What Gosia Buzzanca at Buzz says: “By definition a weighty read, being a book about child sexual abuse, This Room [Is Impossible to Eat] is however written so skillfully it’s impossible to pause reading it. The effect is an overwhelming, creeping disgust and confusion—and then a sadness that remains for long after it ends.”
What I say: There’s an unsettling tension that runs throughout This Room Is Impossible to Eat that goes beyond its unsettling subject matter. Some of that comes from the use of language here, where familiar phrases take on sinister new contexts: “I woke up in the morning and cut off my room but couldn’t eat it up,” for instance. This book left me both devastated and eager to read more from Julia and Peter Sherwood on how they translated it into English.
From Ugly Duckling Presse | Phantom Limbs by Lee Min-ha, translated from the Korean by Jein Han | Poetry | 224 pages | ISBN 9781946604354 | US$20.00
What the publisher says: “First published in Korean in 2005, Phantom Limbs is Lee Min-ha’s debut book of poetry. Critically lauded for its visceral imagery and world-building through wordplay, this collection of surreal and fabulistic poems reminds readers that poems are spells and incantations.”
What Rebecca Morgan Frank at Literary Hub says: “Imaginative, quick in wit and pace: these are poems that will slow you down. This left me looking forward to more Lee Min-ha collections in translation and more Jein Han translations.”
What I say: Sometimes elliptical and sometimes direct, the work in Phantom Limbs includes both starker verse and sections that approach prose poetry. There’s a lot here that reckons with the experience of living in a body, as this collection’s title suggests—and it’s hard to resist lines like this one from “Nocturnal”: “A horn has sprouted on my chest. The horn has spread like a plague.”

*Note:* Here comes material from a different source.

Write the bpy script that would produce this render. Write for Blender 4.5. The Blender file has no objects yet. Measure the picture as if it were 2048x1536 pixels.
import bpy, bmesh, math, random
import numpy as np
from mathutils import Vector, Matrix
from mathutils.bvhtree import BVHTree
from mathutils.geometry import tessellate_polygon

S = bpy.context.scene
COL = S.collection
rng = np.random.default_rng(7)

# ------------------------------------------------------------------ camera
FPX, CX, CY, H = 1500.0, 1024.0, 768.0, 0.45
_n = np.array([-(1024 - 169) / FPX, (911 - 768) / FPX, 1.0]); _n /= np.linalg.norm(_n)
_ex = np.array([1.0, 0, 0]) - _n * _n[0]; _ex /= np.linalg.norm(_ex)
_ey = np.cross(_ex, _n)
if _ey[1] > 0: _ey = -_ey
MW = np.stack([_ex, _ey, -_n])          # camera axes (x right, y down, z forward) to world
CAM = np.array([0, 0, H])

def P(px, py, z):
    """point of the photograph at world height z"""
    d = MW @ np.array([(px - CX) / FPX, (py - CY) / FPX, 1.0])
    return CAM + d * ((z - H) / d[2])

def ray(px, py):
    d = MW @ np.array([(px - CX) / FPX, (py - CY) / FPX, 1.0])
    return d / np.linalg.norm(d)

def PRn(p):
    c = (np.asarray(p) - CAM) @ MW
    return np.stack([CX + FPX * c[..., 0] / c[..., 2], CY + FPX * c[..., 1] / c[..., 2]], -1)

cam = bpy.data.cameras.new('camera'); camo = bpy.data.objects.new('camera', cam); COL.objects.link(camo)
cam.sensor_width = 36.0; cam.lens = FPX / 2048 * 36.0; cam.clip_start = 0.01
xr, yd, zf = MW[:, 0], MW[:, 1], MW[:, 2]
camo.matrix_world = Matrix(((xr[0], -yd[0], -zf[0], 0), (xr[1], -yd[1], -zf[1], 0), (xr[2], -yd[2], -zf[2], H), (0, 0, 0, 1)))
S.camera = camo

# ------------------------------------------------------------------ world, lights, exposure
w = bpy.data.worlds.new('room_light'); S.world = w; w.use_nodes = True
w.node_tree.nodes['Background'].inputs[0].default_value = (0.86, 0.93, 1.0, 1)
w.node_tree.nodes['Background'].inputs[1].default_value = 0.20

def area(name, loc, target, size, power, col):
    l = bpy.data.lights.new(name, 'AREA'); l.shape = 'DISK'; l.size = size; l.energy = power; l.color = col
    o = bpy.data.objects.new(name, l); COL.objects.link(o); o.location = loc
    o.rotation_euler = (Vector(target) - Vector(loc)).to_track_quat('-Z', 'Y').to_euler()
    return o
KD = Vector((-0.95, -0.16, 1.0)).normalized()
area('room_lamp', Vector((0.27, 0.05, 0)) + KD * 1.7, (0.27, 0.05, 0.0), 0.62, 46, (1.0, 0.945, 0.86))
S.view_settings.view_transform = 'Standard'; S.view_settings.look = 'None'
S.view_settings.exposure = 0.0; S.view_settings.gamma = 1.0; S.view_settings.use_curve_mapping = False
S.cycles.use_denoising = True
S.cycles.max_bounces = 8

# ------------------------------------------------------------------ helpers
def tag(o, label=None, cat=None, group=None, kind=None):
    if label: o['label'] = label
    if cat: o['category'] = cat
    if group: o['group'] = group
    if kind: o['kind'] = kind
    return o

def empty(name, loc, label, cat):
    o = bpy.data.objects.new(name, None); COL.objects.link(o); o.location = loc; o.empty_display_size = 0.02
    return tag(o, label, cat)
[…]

From Black Square Editions | Speaking Skin by Sabine Huynh, translated from the French by Charlotte Mandell | Poetry | 60 pages | ISBN 9798986037028 | US$20.00
What the publisher says: “The dense texts in Speaking Skin—small squares, like beds, or jewel caskets—explore the intimacy of language: the book begins with the narrator having lost her voice, her language, as well as her connection to her own body . . .”
What I say: This is a slim book composed of relatively short works, but there’s no shortage of phrases and images that stand out. Consider “there are doors under the skin which our caresses push” or “our two rogue waves capsize the cargo of boredom.” It’s a subtly powerful book that abounds with personality and deft uses of language.
From Balestier Press | Diablo’s Boys by Yang Hao, translated from the Chinese by Michael Day and Nicky Harman | Fiction | 244 pages | ISBN 9781913891527 | US$16.99
What the publisher says: “Suwei is a teenage hermit with an overprotective mother and an addiction to video games. One day, another young man penetrates Suwei’s hermetically sealed existence, and the two wander deep into the labyrinth of Diablo’s virtual world.”
What Emily Jones at Paper Republic says: “This is a linguistically innovative, thematically rich work on the bleeding edge of contemporary concerns such as gaming culture, youth culture, and rapidly transforming family relations.”
What I say: Some coming-of-age novels follow a familiar pattern. Diablo’s Boys is not one of those novels; in between ruminations on aging, an unsettling cartography of parental hopes and youthful rebellion, and an acute awareness of class differences, it also throws philosophical reflections on video games and some dizzying twists into the mix. A haunting character study with a lot to say about thwarted ambitions and failed connections.